Not important, since I no longer have the car, but always wondered about it. My old car (2004 Mazda6) seemed to have an odd radio quirk. Driving over one particular bridge (The I-95 Susquehanna River bridge, for those in/near MD), radio reception would fade out to nothing. Not static, just silence…and radio reception would come back once off the bridge. This happened with all radio stations in that car… and I’ve never seen it happen in any other car I’ve driven or ridden across the bridge.
The bridge is “open” (no metal superstructure above/ around the travel lanes that could have blocked radio signals).
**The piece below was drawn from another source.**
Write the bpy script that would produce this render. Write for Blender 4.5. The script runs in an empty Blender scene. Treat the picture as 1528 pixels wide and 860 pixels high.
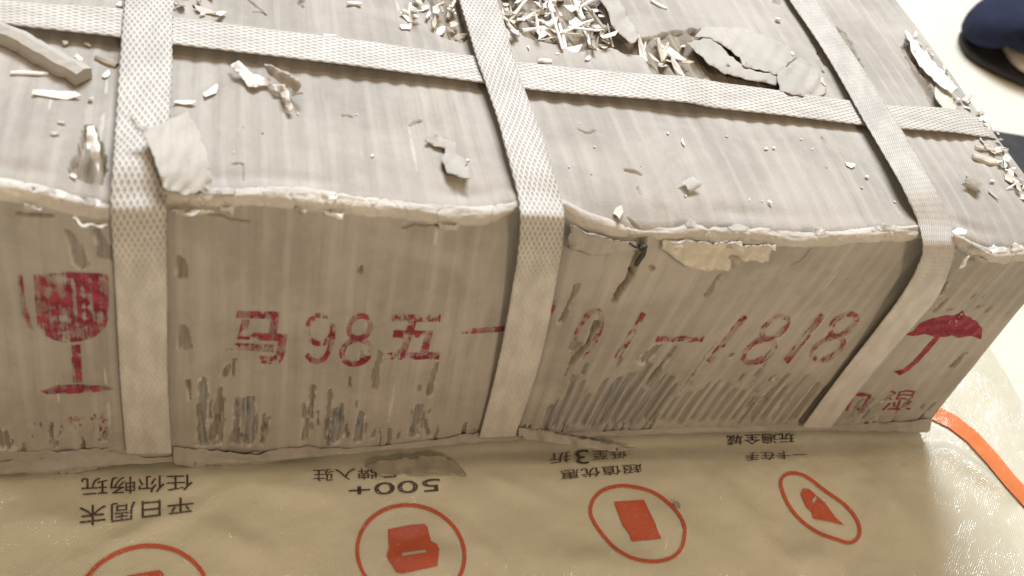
import bpy, bmesh, math, random
import numpy as np
from mathutils import Vector, Matrix
random.seed(7); rng = np.random.default_rng(11)
scene = bpy.context.scene
COL = scene.collection

# ------------------------------------------------------------------ camera, world, lamps, exposure
R = np.array([[0.9544800170491718, -0.19107639523990205, 0.22903647795916124],
              [0.022679100389266876, -0.7191569622796038, -0.6944774452855227],
              [0.2974114245609038, 0.6680591850928309, -0.682087508868002]])   # rows: right, down, forward
CAM = np.array([0.1659934, -0.23769249, 0.33743826]); FPX = 1516.67            # metres; focal length for a 1528 px wide picture
cd = bpy.data.cameras.new('camera'); cam = bpy.data.objects.new('camera', cd); COL.objects.link(cam)
cd.sensor_width = 36.0; cd.lens = 36.0 * FPX / 1528; cd.clip_start = 0.01; cd.clip_end = 100
cam.matrix_world = Matrix([[R[0][i], -R[1][i], -R[2][i], CAM[i]] for i in range(3)] + [[0, 0, 0, 1]])
cd.dof.use_dof = True; cd.dof.focus_distance = 0.41; cd.dof.aperture_fstop = 12.0
scene.camera = cam

w = bpy.data.worlds.new('World'); scene.world = w; w.use_nodes = True
w.node_tree.nodes['Background'].inputs[0].default_value = (1.0, 0.765, 0.54, 1)
w.node_tree.nodes['Background'].inputs[1].default_value = 0.43

def area(name, loc, target, sx, sy, power, col):
    l = bpy.data.lights.new(name, 'AREA'); l.shape = 'RECTANGLE'; l.size = sx; l.size_y = sy; l.energy = power; l.color = col
    o = bpy.data.objects.new(name, l); COL.objects.link(o); o.location = loc
    o.rotation_euler = (Vector(target) - Vector(loc)).to_track_quat('-Z', 'Y').to_euler(); return o
area('ceiling_lamp', (0.50, 1.25, 1.70), (0.4, 0.1, 0.1), 0.95, 0.60, 86.0, (0.85, 0.92, 1.0))
area('fill_lamp', (0.50, -1.30, 1.10), (0.35, 0.0, 0.05), 0.22, 0.22, 10.0, (1.0, 0.76, 0.53))  # unseen fill added to brighten the carton front
area('glint_lamp', (0.30, 0.22, 2.1), (0.30, 0.0, 0.0), 0.10, 0.10, 5.5, (1.0, 0.86, 0.66))  # added overhead to draw glints from the sack, fills it too
scene.view_settings.view_transform = 'Standard'; scene.view_settings.look = 'None'
scene.view_settings.exposure = -0.22; scene.view_settings.gamma = 1.0
try: scene.view_settings.use_curve_mapping = False
except Exception: pass
scene.cycles.max_bounces = 6

# ------------------------------------------------------------------ helpers
H = 0.13
def proj(P):
    q = (np.asarray(P, float) - CAM) @ R.T
    return np.stack([764 + FPX * q[..., 0] / q[..., 2], 430 + FPX * q[..., 1] / q[..., 2]], -1)
def ray(p):
    p = np.asarray(p, float)
    return np.stack([(p[..., 0] - 764) / FPX, (p[..., 1] - 430) / FPX, np.ones(p.shape[:-1])], -1) @ R
def at_z(p, z):
    d = ray(p); t = (np.asarray(z, float) - CAM[2]) / d[..., 2]; return CAM + t[..., None] * d
def at_y(p, y):
    d = ray(p); t = (np.asarray(y, float) - CAM[1]) / d[..., 1]; return CAM + t[..., None] * d

TAB = rng.random((256, 256))
def vnoise(x, y, seed=0):
    x = np.asarray(x, float) + seed * 17.31; y = np.asarray(y, float) + seed * 9.77
    xi = np.floor(x).astype(int); yi = np.floor(y).astype(int); fx = x - xi; fy = y - yi
    fx = fx * fx * (3 - 2 * fx); fy = fy * fy * (3 - 2 * fy)
    g = lambda a, b: TAB[a & 255, b & 255]
    a = g(xi, yi) * (1 - fx) + g(xi + 1, yi) * fx; b = g(xi, yi + 1) * (1 - fx) + g(xi + 1, yi + 1) * fx
    return (a * (1 - fy) + b * fy) * 2 - 1
def fbm(x, y, seed=0, o=4):
    s = 0; a = 1.0; t = 0
    for k in range(o):
        s = s + a * vnoise(x * 2 ** k, y * 2 ** k, seed + k * 3); t += a; a *= 0.5
    return s / t
def sstep(a, b, x):
    t = np.clip((x - a) / (b - a), 0, 1); return t * t * (3 - 2 * t)
def inpoly(x, y, poly):
    c = np.zeros(np.shape(x), bool); n = len(poly)
    for i in range(n):
        x1, y1 = poly[i]; x2, y2 = poly[(i + 1) % n]
        if y1 == y2: continue
        c ^= ((y1 > y) != (y2 > y)) & (x < (x2 - x1) * (y - y1) / (y2 - y1) + x1)
    return c
def segdist(x, y, a, b):
    dx, dy = b[0] - a[0], b[1] - a[1]; t = np.clip(((x - a[0]) * dx + (y - a[1]) * dy) / (dx * dx + dy * dy), 0, 1)
    return np.hypot(x - a[0] - t * dx, y - a[1] - t * dy), t

def link(name, me, mat=None, parent=None, loc=None):
    o = bpy.data.objects.new(name, me); COL.objects.link(o)
    if mat and me: me.materials.clear(); me.materials.append(mat)
    if parent:
        o.parent = parent; o.matrix_parent_inverse = Matrix.Translation(parent.location).inverted()
    if loc is not None: o.location = loc
    return o
def tag(o, label, cat, group=None):
    o['label'] = label; o['category'] = cat
    if group: o['group'] = group
    return o
def thing(name, loc, label, cat, group=None):
    o = bpy.data.objects.new(name, None); COL.objects.link(o); o.location = loc; o.empty_display_size = 0.01
    return tag(o, label, cat, group)
def grid_mesh(name, P, uv=None, attr=None, flip=False):
    n, m = P.shape[:2]; me = bpy.data.meshes.new(name)
    idx = np.arange(n * m).reshape(n, m)
    q = np.stack([idx[:-1, :-1], idx[1:, :-1], idx[1:, 1:], idx[:-1, 1:]], -1).reshape(-1, 4)
    if flip: q = q[:, ::-1]
    me.vertices.add(n * m); me.vertices.foreach_set('co', P.reshape(-1).astype(np.float32))
    me.loops.add(q.size); me.loops.foreach_set('vertex_index', q.reshape(-1).astype(np.int32))
    me.polygons.add(len(q)); me.polygons.foreach_set('loop_start', np.arange(0, q.size, 4, dtype=np.int32))
    me.polygons.foreach_set('use_smooth', np.ones(len(q), bool))
    if uv is not None:
        l = me.uv_layers.new(name='UVMap'); l.data.foreach_set('uv', uv.reshape(-1, 2)[q.reshape(-1)].reshape(-1).astype(np.float32))
    for k, v in (attr or {}).items():
        a = me.attributes.new(k, 'FLOAT', 'POINT'); a.data.foreach_set('value', np.asarray(v, np.float32).reshape(-1))
    me.update(calc_edges=True); me.validate(); return me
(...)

Any ideas what might have caused it?
Since you stated that the radio was silent and had no static, that seems to indicate you were still receiving a signal, but it was over riding the carrier level of the station. The RF interference either had no modulation on it or perhaps was above the audible range of the demodulator stage of the radio, which detects the audio signal you listen to. This is the same as generating a on carrier signal into the radio without any modulation of the carrier signal. All you then hear is silence, if the input RF signal is strong enough. If there was no carrier signal coming into the radio then you hear normal atmospheric noise, static. The radio is still trying to receive some signal but it just detects noise. I suspect this trouble was on the FM band since AM picks up noise bursts easier due to the modulation method. You certainly had a peculiar issue.
I’ve never encountered radio problems on the I-95 bridge near Havre de Grace. Note that the article was written in 2008. The issue may have been resolved since then, and it isn’t clear when the OP had the reception problem.